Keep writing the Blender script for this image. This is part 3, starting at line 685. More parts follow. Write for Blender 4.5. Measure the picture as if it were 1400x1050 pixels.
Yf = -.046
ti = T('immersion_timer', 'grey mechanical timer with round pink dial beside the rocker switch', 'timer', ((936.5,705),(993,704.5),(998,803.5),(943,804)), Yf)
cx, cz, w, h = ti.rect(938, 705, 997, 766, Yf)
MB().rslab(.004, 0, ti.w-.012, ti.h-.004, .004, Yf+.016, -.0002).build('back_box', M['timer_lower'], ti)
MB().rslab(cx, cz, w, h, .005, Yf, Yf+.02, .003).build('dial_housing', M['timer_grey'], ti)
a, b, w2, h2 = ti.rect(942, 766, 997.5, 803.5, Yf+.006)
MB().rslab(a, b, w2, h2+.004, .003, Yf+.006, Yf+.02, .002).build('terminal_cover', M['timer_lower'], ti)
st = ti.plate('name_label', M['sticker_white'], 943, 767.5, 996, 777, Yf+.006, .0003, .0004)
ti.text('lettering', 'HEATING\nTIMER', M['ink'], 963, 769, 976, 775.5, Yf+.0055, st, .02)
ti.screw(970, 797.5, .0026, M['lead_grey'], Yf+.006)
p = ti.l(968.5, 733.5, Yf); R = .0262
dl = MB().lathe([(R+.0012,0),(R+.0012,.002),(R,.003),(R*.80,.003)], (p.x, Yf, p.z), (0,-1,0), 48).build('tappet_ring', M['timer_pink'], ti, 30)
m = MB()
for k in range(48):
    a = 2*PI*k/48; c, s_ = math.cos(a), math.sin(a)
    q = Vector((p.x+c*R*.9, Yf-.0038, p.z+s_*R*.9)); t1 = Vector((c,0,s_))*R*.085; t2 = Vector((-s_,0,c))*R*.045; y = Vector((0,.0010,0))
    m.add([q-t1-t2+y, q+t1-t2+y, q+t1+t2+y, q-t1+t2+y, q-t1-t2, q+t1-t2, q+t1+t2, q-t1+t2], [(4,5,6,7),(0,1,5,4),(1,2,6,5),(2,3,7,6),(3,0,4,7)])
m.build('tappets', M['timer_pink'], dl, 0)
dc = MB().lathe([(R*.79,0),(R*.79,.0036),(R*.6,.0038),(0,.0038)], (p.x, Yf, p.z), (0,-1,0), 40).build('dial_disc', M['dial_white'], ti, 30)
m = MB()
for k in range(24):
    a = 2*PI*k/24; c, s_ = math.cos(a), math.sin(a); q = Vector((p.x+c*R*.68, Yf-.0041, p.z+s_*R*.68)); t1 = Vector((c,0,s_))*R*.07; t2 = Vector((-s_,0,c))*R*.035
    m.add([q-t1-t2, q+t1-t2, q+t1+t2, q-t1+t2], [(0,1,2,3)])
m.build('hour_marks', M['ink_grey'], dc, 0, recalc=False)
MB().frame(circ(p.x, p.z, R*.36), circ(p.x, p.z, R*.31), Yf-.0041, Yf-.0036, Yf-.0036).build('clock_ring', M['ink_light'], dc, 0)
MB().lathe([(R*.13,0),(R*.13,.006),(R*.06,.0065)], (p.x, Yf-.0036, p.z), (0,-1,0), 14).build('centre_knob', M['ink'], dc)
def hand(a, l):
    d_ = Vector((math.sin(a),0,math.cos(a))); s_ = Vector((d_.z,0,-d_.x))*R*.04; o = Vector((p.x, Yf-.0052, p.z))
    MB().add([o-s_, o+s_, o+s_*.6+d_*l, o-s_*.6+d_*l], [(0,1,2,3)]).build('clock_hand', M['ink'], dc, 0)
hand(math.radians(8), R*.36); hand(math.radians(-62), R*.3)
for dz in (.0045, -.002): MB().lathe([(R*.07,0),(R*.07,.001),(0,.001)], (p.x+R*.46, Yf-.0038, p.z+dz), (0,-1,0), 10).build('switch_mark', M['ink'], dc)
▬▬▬
> _WHAT TO WORK ON_
Output all of the data again, exactly.

> _RESPONSE TO THIS EXERCISE_
Keep writing the Blender script for this image. This is part 3, starting at line 685. More parts follow. Write for Blender 4.5. Measure the picture as if it were 1400x1050 pixels.
Yf = -.046
ti = T('immersion_timer', 'grey mechanical timer with round pink dial beside the rocker switch', 'timer', ((936.5,705),(993,704.5),(998,803.5),(943,804)), Yf)
cx, cz, w, h = ti.rect(938, 705, 997, 766, Yf)
MB().rslab(.004, 0, ti.w-.012, ti.h-.004, .004, Yf+.016, -.0002).build('back_box', M['timer_lower'], ti)
MB().rslab(cx, cz, w, h, .005, Yf, Yf+.02, .003).build('dial_housing', M['timer_grey'], ti)
a, b, w2, h2 = ti.rect(942, 766, 997.5, 803.5, Yf+.006)
MB().rslab(a, b, w2, h2+.004, .003, Yf+.006, Yf+.02, .002).build('terminal_cover', M['timer_lower'], ti)
st = ti.plate('name_label', M['sticker_white'], 943, 767.5, 996, 777, Yf+.006, .0003, .0004)
ti.text('lettering', 'HEATING\nTIMER', M['ink'], 963, 769, 976, 775.5, Yf+.0055, st, .02)
ti.screw(970, 797.5, .0026, M['lead_grey'], Yf+.006)
p = ti.l(968.5, 733.5, Yf); R = .0262
dl = MB().lathe([(R+.0012,0),(R+.0012,.002),(R,.003),(R*.80,.003)], (p.x, Yf, p.z), (0,-1,0), 48).build('tappet_ring', M['timer_pink'], ti, 30)
m = MB()
for k in range(48):
    a = 2*PI*k/48; c, s_ = math.cos(a), math.sin(a)
    q = Vector((p.x+c*R*.9, Yf-.0038, p.z+s_*R*.9)); t1 = Vector((c,0,s_))*R*.085; t2 = Vector((-s_,0,c))*R*.045; y = Vector((0,.0010,0))
    m.add([q-t1-t2+y, q+t1-t2+y, q+t1+t2+y, q-t1+t2+y, q-t1-t2, q+t1-t2, q+t1+t2, q-t1+t2], [(4,5,6,7),(0,1,5,4),(1,2,6,5),(2,3,7,6),(3,0,4,7)])
m.build('tappets', M['timer_pink'], dl, 0)
dc = MB().lathe([(R*.79,0),(R*.79,.0036),(R*.6,.0038),(0,.0038)], (p.x, Yf, p.z), (0,-1,0), 40).build('dial_disc', M['dial_white'], ti, 30)
m = MB()
for k in range(24):
    a = 2*PI*k/24; c, s_ = math.cos(a), math.sin(a); q = Vector((p.x+c*R*.68, Yf-.0041, p.z+s_*R*.68)); t1 = Vector((c,0,s_))*R*.07; t2 = Vector((-s_,0,c))*R*.035
    m.add([q-t1-t2, q+t1-t2, q+t1+t2, q-t1+t2], [(0,1,2,3)])
m.build('hour_marks', M['ink_grey'], dc, 0, recalc=False)
MB().frame(circ(p.x, p.z, R*.36), circ(p.x, p.z, R*.31), Yf-.0041, Yf-.0036, Yf-.0036).build('clock_ring', M['ink_light'], dc, 0)
MB().lathe([(R*.13,0),(R*.13,.006),(R*.06,.0065)], (p.x, Yf-.0036, p.z), (0,-1,0), 14).build('centre_knob', M['ink'], dc)
def hand(a, l):
    d_ = Vector((math.sin(a),0,math.cos(a))); s_ = Vector((d_.z,0,-d_.x))*R*.04; o = Vector((p.x, Yf-.0052, p.z))
    MB().add([o-s_, o+s_, o+s_*.6+d_*l, o-s_*.6+d_*l], [(0,1,2,3)]).build('clock_hand', M['ink'], dc, 0)
hand(math.radians(8), R*.36); hand(math.radians(-62), R*.3)
for dz in (.0045, -.002): MB().lathe([(R*.07,0),(R*.07,.001),(0,.001)], (p.x+R*.46, Yf-.0038, p.z+dz), (0,-1,0), 10).build('switch_mark', M['ink'], dc)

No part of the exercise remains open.